Arrêtons-nous un instant pour réfléchir, à partir de paroles de Benoît XVI, au fait que la liturgie n’utilise pas le passé — Dieu est venu —, ni le futur — Dieu viendra —, mais le présent : « Dieu vient ». Il s’agit, si nous y prêtons garde, d’un présent continu, c’est-à-dire d’une action toujours en train de s’accomplir : elle a lieu, elle a lieu maintenant et elle continuera d’avoir lieu. En chaque instant, « Dieu vient ». Le verbe « venir » apparaît ici comme un verbe théologique, voire « théologal », car il nous dit quelque chose qui concerne la nature même de Dieu. Annoncer que Dieu « vient » équivaut, par conséquent, à annoncer simplement Dieu lui-même, à travers une de ses caractéristiques essentielles et qualifiantes : il est le Dieu-qui-vient. L’Avent invite les croyants à prendre conscience de cette vérité et à agir en conséquence. Il retentit comme un appel salutaire qui se répète au long des jours, des semaines, des mois : Réveille-toi ! Rappelle-toi que Dieu vient ! Pas hier, pas demain, mais aujourd’hui, maintenant ! L’unique vrai Dieu, « le Dieu d’Abraham, d’Isaac et de Jacob », n’est pas un Dieu qui reste dans le ciel, ne s’intéressant pas à nous ni à notre histoire, mais il est le Dieu-qui-vient. C’est un Père qui ne cesse jamais de penser à nous et, avec un extrême respect pour notre liberté, qui désire nous rencontrer et nous visiter ; il veut venir, demeurer parmi nous, rester avec nous. Sa « venue » naît de la volonté de nous libérer du mal et de la mort, de tout ce qui empêche notre véritable bonheur. Dieu vient nous sauver[6].
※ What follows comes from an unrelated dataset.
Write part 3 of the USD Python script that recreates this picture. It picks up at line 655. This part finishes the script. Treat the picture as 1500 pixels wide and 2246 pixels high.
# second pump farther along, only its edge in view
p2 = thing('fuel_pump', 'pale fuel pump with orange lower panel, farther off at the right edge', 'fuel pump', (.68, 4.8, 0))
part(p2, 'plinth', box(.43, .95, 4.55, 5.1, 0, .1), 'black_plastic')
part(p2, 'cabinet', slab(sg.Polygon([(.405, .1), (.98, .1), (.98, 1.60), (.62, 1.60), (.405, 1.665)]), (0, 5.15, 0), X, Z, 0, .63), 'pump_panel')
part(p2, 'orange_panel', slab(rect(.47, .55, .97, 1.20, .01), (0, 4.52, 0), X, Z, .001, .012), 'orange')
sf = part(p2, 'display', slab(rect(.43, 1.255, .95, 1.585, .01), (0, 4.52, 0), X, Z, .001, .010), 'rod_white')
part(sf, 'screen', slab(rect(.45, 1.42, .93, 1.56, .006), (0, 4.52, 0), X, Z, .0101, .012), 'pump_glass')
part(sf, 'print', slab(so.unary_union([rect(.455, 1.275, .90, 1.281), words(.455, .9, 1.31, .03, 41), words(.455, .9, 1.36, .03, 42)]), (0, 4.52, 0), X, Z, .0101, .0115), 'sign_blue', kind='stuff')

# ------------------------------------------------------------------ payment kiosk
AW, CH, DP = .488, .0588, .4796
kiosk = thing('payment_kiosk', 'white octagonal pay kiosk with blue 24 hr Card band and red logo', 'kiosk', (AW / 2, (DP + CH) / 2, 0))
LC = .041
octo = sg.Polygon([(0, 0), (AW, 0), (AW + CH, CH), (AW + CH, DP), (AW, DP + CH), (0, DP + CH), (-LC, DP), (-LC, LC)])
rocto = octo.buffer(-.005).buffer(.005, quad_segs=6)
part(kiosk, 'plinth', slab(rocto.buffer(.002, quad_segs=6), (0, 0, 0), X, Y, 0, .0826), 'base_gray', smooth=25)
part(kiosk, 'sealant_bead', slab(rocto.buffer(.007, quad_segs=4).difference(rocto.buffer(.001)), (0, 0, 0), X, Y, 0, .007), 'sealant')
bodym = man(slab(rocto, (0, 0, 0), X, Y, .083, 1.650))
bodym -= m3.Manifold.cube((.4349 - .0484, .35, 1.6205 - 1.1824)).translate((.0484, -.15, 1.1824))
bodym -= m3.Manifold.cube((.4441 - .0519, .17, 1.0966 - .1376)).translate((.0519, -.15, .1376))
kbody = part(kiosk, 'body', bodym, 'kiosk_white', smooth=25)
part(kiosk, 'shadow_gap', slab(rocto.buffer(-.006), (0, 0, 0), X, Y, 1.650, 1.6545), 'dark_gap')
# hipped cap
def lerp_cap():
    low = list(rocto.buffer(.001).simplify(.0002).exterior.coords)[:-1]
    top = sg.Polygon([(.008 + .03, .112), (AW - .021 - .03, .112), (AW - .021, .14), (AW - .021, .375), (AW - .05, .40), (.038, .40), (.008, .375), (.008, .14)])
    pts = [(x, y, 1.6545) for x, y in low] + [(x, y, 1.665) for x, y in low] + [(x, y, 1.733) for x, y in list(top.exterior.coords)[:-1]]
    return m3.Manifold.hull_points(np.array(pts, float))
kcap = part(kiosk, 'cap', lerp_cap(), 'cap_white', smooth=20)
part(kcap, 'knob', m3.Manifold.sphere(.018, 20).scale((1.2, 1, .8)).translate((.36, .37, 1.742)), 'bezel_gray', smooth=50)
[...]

L’Avent nous appelle à nous souvenir que Dominus prope[7], le Seigneur est proche. Chaque année je suis impressionné par ce cri de la liturgie, que nous pouvons interpréter de bien des manières, chacun l’adaptant à ses besoins spirituels. Rappelons-nous davantage cette joyeuse réalité, et plus profondément encore lorsqu’il nous semble ardu et exigeant de suivre le Christ, convaincus que notre résistance fondra si nous laissons cette proximité devenir intimité.

Dominus prope, entre autres, parce qu’il est au centre de notre âme en grâce : proche, si proche qu’il ne peut l’être davantage. Il veut demeurer avec nous, à l’intérieur de nous.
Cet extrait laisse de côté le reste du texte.